Con l’imminente incontro fra diplomatici e politici, fissato il 30 novembre a Parigi, il prossimo round di negoziazioni internazionali sul tema del cambiamento ambientale sembra presentare un nuovo elemento: ottimismo. Per la prima volta dall’adozione del Protocollo di Kyoto nel 1997, molti analisti e stakeholder credono che si possa realmente giungere ad un accordo preciso per ridurre le emissioni di gas serra che già stanno provocando drammatici cambiamenti nel clima del pianeta.

Questa fiducia nasce, in parte, dagli impegni volontariamente presi da alcuni dei paesi che parteciperanno al summit. Essendo il 21° incontro fra nazioni dal lancio del Framework on Climate Change delle Nazioni Unite nel 1994, il summit di Parigi dovrebbe portare ad un accordo per la definizione di limiti concreti alle emissioni di gas serra dei paesi partecipanti – una pietra miliare, anche se non nella forma di un trattato vincolante dal punto di vista legale.

Eccezion fatta per l’India, i principali paesi del mondo hanno annunciato traguardi per la riduzione delle proprie emissioni di anidride carbonica. Conosciuti come gli “intended nationally determined contributions”, o INDC, questi impegni sono stati presi da 161 paesi che, assieme, coprono all’incirca il 93 percento delle emissioni globali.

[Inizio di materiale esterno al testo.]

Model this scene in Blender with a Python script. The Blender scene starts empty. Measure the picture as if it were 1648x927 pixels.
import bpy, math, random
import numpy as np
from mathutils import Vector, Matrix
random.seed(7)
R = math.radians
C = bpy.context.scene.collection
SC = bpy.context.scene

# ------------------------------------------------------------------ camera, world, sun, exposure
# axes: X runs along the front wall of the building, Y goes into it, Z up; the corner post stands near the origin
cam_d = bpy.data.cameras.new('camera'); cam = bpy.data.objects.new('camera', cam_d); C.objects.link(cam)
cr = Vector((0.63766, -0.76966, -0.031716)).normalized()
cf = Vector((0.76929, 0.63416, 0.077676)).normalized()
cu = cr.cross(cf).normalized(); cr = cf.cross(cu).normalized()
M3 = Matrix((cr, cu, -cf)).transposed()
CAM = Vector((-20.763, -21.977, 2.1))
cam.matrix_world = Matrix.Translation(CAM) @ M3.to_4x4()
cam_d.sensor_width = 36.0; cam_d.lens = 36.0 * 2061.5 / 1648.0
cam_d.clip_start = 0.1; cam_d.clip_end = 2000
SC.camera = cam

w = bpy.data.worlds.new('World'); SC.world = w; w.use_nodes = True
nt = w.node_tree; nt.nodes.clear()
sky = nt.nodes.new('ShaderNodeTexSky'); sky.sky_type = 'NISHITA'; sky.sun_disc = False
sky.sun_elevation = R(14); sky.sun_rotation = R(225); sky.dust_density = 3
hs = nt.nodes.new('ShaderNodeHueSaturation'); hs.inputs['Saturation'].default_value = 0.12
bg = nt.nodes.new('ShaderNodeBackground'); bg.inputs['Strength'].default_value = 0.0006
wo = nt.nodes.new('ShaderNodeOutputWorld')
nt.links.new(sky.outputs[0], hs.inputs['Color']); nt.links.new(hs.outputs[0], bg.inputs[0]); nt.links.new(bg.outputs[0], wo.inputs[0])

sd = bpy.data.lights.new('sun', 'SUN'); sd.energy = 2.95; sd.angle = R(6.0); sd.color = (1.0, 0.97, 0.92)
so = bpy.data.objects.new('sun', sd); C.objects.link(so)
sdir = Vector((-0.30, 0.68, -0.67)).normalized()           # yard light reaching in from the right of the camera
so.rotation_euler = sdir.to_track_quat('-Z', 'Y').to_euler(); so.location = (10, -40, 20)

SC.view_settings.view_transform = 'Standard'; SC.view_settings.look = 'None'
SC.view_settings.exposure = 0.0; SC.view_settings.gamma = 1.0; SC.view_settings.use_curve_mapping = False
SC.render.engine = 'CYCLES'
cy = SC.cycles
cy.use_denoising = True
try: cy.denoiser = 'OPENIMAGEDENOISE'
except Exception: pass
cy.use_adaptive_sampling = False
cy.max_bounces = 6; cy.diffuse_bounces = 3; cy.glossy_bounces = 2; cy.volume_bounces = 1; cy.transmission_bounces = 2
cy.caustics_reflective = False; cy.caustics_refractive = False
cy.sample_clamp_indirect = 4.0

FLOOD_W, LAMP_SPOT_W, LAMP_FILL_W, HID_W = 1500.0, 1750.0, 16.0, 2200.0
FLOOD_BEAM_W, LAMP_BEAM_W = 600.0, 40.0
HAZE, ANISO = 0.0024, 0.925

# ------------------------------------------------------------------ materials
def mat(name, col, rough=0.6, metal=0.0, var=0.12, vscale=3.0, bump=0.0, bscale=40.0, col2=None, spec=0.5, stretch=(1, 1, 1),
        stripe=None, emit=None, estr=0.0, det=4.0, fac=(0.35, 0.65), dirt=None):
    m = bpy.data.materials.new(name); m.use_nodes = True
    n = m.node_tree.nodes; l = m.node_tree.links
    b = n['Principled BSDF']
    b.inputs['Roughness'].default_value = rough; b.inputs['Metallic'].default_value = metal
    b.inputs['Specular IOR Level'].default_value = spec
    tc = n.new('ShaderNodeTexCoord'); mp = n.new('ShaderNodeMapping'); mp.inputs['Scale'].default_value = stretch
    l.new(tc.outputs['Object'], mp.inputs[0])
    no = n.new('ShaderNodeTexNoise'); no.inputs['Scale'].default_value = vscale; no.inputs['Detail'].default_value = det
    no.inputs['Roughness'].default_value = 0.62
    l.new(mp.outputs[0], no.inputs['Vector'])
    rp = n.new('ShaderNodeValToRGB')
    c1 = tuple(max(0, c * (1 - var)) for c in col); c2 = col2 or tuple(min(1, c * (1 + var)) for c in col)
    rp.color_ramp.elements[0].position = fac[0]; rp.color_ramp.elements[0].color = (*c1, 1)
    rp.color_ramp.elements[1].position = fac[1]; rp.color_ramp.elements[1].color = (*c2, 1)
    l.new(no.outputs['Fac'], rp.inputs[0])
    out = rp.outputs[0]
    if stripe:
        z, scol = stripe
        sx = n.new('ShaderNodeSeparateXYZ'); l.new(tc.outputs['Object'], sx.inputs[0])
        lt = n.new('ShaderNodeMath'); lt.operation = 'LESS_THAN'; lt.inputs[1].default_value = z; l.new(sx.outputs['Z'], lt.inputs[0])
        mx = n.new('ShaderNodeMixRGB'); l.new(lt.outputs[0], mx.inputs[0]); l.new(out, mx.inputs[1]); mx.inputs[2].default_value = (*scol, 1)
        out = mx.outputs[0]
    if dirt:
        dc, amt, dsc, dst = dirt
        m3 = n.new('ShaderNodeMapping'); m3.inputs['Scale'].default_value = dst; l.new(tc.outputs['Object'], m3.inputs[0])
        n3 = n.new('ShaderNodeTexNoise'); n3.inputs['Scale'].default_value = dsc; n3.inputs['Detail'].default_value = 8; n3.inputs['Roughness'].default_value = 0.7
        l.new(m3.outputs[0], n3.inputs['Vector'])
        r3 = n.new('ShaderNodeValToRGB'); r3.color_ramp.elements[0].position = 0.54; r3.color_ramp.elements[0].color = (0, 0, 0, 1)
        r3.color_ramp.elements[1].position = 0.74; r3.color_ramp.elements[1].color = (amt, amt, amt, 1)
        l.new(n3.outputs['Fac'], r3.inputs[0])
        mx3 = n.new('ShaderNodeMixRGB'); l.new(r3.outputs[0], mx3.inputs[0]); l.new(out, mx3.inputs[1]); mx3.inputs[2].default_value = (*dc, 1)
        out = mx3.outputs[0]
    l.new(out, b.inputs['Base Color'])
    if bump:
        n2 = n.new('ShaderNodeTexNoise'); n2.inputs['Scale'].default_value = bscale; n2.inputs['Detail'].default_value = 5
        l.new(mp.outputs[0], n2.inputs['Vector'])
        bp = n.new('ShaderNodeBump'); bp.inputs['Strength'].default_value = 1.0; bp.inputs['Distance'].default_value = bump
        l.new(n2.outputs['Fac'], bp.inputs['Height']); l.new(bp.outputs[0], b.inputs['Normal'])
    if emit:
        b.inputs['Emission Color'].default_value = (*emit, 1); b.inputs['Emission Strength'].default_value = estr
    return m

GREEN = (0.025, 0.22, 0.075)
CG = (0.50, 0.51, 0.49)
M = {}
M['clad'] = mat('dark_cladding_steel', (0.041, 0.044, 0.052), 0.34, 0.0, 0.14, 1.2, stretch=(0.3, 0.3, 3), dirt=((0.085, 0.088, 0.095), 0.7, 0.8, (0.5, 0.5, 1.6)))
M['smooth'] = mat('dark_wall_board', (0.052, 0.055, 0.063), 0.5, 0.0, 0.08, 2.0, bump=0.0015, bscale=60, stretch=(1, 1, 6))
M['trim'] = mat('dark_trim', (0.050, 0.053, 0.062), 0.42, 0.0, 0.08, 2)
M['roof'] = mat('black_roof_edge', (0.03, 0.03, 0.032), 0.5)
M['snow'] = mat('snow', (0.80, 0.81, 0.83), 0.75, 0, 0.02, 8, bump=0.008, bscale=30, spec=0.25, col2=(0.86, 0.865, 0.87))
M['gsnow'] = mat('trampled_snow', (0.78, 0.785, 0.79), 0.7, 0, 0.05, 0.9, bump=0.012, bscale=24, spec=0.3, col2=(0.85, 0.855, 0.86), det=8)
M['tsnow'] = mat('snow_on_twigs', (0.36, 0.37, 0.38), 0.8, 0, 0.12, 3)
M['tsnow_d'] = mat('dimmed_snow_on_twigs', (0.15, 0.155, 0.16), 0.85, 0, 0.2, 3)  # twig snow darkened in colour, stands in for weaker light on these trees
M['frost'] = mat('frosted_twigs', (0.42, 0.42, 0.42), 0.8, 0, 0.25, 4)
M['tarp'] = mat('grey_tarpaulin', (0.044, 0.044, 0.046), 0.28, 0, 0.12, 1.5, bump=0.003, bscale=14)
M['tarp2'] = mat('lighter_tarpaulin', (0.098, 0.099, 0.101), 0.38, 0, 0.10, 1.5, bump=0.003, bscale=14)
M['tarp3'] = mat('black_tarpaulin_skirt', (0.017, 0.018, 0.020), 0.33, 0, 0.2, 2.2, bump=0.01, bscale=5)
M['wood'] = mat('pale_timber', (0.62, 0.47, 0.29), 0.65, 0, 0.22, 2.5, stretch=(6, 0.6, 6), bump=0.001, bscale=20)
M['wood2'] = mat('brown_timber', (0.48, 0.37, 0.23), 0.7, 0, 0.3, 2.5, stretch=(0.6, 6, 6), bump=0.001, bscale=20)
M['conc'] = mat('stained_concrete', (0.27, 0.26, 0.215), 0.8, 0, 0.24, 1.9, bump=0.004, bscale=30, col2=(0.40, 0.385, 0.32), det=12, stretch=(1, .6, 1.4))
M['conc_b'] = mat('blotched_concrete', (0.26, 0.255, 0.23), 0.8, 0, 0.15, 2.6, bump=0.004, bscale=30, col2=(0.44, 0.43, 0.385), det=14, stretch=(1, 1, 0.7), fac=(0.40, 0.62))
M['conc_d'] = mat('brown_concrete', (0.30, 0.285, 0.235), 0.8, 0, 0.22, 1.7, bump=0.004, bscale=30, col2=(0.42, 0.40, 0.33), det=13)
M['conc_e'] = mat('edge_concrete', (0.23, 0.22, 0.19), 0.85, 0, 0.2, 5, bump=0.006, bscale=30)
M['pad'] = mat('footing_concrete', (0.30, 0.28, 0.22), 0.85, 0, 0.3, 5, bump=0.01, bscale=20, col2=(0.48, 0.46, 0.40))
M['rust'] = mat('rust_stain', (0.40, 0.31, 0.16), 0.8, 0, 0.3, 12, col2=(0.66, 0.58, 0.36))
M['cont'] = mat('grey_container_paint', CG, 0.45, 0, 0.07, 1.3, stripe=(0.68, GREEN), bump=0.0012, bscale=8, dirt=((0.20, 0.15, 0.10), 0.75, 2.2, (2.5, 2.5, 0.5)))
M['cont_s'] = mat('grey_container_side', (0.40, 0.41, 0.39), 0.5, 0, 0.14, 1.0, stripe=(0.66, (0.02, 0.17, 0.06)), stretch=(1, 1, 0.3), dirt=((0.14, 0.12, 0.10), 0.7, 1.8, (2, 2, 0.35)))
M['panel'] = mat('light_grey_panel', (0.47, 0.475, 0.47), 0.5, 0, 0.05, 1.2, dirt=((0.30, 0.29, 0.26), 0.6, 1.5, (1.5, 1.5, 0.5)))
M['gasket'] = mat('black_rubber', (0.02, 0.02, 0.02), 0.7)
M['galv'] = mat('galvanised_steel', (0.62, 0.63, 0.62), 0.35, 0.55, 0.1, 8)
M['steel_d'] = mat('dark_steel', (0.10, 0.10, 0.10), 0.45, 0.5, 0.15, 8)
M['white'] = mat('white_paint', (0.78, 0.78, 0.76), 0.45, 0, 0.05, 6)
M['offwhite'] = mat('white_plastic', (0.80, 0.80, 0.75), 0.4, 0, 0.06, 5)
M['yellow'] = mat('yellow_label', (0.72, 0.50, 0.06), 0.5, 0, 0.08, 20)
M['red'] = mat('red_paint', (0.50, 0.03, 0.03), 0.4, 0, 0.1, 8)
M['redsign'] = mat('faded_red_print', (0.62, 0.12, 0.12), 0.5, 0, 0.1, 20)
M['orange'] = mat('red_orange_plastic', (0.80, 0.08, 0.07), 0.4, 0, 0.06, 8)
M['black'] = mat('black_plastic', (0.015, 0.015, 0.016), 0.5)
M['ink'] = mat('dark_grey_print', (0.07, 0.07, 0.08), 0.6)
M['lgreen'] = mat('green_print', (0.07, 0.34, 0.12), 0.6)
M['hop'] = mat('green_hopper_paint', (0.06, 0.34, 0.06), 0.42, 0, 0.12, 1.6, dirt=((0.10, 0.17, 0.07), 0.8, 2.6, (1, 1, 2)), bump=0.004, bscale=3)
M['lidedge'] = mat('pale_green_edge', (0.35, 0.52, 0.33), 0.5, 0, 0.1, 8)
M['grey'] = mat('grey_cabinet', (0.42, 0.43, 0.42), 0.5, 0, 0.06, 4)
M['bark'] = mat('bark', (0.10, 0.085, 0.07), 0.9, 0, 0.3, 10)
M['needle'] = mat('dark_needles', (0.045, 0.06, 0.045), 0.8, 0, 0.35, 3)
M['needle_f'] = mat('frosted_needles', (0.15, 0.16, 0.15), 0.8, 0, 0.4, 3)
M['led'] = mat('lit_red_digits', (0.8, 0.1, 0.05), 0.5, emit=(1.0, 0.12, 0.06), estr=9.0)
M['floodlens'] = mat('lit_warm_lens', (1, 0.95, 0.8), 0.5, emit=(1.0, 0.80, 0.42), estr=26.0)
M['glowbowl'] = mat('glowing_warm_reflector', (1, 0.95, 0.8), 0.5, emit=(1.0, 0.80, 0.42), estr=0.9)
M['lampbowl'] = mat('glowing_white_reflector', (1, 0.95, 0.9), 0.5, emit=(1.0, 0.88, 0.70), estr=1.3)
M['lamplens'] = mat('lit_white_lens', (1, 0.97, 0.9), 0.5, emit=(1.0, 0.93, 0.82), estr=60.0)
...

Sfortunatamente, questi impegni non bastano a limitare l’aumento delle temperature globali di 2 °C – la soglia entro la quale occorrerà rimanere per scongiurare catastrofiche conseguenze economiche e sociali, stando all’Intergovernmental Panel on Climate Change delle Nazioni Unite. I contributi nazionali “fletteranno la curva delle emissioni fino a un incremento delle temperature di circa 3 °C entro la fine del secolo”, ha detto il segretario generale delle Nazioni Unite Ban Ki-moon in occasione del Gruppo dei 20, il forum internazionale per le principali economie del mondo. “Questo è certamente un progresso significativo, ma non basta”.

Stando al Climate Scoreboard prodotto dalla Climate Interactive, un gruppo di ricerca no profit e nonpartisan di Washington, D.C., gli impegni nazionali dovrebbero limitare di 3.5 °C il riscaldamento da qui al 2100, pressappoco la metà rispetto alle previsioni effettuate nel caso in cui dovessimo procedere senza interventi.

“Possiamo immaginare come un accordo a Parigi potrebbe avvicinarci al traguardo, e come le conferenze successive ed ulteriori progressi potrebbero davvero portarci al target dei 2 °C”, dice lo scienziato climatico Michael Mann, direttore del Earth Systems Science Center della Penn State University.

Questa è la visione ottimistica. Esiste però un piccolo problema riguardo gli impegni presi dai vari paesi: sono, di fatto, impegni presi senza alcun trattato vincolante o penalità per incentivarne il mantenimento. Questo difetto fondamentale è stato evidenziato dal segretario di stato degli Stati Uniti, John Kerry, che in una intervista della scorsa settimana con il Financial Times ha precisato come un qualunque accordo preso a Parigi “non sarà in alcun modo un trattato”, e non includerà traguardi marcati da vincoli legali. I leader europei, che in risposta all’opposizione da parte dei paesi in via di sviluppo e degli Stati Uniti hanno richiesto piani esecutivi, si sono allarmati a seguito delle dichiarazioni di Kerry.

Ciononostante, la disponibilità di paesi come Cina, Stati Uniti e Russia ad agire per ridurre le proprie emissioni costituisce una opportunità per andare oltre le discussioni che ad oggi hanno rallentato il progresso sul tema del cambiamento climatico. “Uno degli aspetti positivi, almeno, è che le persone stanno parlando di numeri precisi, cosa che non era mai stata fatta in precedenza”, dice Martin Weitzmann, un professore di economia ad Harvard che studia le conseguenze ambientali ed economiche del cambiamento climatico. “I paesi stanno per impegnarsi a ridurre le emissioni di gas serra. Questo è il primo passo per qualunque cosa”.